- [Stated goal]:
Gather up every line that includes the string "picture".

- [Data]:

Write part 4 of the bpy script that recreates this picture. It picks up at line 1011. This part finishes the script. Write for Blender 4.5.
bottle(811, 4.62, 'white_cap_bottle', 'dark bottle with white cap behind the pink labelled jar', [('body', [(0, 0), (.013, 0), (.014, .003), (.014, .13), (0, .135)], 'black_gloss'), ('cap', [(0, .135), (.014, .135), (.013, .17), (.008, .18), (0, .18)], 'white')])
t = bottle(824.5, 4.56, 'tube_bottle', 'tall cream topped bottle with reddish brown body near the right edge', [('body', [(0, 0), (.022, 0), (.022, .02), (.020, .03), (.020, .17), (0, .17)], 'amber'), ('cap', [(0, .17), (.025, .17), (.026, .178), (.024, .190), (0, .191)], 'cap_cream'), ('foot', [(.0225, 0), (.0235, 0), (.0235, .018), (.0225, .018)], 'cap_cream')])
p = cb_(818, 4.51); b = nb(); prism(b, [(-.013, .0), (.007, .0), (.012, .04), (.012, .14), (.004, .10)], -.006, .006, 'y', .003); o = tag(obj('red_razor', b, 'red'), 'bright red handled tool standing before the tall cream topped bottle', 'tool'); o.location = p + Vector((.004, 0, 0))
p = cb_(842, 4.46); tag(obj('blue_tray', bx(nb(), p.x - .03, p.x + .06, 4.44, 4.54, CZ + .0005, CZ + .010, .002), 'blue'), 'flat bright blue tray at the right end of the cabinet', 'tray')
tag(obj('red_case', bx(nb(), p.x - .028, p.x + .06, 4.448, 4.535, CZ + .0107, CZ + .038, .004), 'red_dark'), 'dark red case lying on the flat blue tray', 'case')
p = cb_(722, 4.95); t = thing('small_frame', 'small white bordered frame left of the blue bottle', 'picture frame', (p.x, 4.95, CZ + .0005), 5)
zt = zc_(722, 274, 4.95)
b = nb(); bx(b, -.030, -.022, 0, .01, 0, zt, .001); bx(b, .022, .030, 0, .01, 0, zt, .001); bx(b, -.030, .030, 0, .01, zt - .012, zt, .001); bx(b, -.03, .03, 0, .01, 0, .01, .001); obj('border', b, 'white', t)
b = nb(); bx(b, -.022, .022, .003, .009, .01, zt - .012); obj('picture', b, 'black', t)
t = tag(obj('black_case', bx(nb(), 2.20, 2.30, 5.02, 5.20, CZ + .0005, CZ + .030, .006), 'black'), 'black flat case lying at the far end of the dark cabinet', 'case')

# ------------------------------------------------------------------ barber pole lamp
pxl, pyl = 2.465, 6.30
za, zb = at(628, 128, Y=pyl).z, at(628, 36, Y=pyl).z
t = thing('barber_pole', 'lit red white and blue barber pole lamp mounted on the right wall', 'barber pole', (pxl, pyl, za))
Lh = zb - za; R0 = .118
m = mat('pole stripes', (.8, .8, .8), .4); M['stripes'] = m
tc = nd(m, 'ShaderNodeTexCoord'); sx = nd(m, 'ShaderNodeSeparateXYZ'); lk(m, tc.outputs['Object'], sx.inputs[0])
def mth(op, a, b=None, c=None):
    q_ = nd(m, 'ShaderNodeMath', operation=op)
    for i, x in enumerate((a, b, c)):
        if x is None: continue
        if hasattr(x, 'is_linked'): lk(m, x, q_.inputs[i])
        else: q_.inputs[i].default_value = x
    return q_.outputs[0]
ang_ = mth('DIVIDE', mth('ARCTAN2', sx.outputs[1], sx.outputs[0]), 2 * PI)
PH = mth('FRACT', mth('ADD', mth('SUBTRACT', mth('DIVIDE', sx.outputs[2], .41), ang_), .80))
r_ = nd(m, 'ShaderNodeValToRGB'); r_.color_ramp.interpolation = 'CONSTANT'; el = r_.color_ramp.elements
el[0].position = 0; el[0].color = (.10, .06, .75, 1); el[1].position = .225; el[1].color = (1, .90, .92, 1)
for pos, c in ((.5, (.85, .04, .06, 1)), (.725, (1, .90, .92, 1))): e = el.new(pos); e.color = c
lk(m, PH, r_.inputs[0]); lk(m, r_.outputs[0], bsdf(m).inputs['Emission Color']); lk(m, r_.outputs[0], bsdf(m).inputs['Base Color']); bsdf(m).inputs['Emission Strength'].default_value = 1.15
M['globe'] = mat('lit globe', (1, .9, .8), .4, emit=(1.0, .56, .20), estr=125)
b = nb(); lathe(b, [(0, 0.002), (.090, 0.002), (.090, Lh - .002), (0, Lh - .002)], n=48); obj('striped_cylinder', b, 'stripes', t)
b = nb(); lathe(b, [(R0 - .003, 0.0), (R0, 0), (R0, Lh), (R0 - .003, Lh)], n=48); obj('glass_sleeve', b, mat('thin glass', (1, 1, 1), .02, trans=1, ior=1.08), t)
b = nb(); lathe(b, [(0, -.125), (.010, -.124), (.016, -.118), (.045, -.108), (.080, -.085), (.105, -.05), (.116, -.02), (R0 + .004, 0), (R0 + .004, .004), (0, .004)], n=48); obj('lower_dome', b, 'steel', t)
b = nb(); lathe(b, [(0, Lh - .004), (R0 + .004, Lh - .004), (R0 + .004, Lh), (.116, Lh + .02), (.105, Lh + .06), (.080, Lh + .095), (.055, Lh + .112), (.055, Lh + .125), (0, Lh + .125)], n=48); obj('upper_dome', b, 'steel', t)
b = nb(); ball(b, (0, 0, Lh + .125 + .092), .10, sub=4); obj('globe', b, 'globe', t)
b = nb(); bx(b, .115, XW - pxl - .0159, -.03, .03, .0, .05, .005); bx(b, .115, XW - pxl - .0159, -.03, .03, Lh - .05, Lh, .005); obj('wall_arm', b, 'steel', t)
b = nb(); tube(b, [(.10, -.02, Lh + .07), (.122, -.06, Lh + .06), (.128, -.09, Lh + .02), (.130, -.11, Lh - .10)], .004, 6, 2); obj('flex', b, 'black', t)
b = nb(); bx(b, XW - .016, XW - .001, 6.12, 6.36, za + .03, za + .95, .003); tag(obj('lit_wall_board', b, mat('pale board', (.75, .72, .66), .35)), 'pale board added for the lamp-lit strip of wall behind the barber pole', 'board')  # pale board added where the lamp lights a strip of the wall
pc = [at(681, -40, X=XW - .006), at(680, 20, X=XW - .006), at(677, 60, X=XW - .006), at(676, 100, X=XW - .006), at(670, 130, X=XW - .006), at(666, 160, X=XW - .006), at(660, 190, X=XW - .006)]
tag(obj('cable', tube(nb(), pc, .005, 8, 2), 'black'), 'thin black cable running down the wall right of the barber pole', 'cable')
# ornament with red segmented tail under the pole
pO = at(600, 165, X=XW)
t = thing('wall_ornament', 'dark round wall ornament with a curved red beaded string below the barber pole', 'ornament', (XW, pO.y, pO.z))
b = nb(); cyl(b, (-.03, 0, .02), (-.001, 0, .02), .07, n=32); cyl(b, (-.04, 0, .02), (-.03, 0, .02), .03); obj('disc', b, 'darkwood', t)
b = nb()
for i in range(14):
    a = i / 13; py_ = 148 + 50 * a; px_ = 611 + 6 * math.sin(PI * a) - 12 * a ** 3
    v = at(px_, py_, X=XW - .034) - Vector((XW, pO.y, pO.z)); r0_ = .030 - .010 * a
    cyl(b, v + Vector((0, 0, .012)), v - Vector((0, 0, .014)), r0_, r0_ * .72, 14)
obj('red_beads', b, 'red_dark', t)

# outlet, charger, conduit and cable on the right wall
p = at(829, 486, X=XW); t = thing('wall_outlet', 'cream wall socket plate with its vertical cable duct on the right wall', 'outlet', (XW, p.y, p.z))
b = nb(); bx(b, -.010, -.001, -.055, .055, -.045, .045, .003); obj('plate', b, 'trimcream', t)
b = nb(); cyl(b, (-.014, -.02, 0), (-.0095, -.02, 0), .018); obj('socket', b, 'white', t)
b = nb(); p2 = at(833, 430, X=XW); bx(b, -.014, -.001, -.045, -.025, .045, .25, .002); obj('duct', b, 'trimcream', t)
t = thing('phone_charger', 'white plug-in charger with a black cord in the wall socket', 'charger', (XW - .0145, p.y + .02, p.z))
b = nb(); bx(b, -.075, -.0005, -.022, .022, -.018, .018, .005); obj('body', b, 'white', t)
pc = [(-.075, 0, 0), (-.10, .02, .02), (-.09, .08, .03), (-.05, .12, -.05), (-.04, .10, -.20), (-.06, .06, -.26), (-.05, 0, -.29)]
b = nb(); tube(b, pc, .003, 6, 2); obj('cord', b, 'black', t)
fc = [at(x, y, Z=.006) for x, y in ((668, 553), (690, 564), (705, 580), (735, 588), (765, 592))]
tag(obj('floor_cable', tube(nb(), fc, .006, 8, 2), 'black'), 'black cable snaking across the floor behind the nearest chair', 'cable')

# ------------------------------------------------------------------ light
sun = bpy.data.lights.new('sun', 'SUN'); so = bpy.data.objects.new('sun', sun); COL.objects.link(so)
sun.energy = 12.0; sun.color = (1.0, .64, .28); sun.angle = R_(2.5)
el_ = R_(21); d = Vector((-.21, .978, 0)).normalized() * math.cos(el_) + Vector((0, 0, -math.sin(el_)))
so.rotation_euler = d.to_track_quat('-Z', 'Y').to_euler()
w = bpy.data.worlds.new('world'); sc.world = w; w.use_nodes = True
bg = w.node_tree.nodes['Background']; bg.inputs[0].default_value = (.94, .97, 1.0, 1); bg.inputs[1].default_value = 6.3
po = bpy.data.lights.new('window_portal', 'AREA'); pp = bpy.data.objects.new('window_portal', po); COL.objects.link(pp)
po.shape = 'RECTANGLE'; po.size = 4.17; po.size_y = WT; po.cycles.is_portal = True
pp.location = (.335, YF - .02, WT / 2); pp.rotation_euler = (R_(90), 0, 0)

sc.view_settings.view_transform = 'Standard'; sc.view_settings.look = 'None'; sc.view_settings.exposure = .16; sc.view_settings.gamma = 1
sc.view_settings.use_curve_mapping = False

- [Solution to this task]:
Write part 4 of the bpy script that recreates this picture. It picks up at line 1011. This part finishes the script. Write for Blender 4.5.
p = cb_(722, 4.95); t = thing('small_frame', 'small white bordered frame left of the blue bottle', 'picture frame', (p.x, 4.95, CZ + .0005), 5)
b = nb(); bx(b, -.022, .022, .003, .009, .01, zt - .012); obj('picture', b, 'black', t)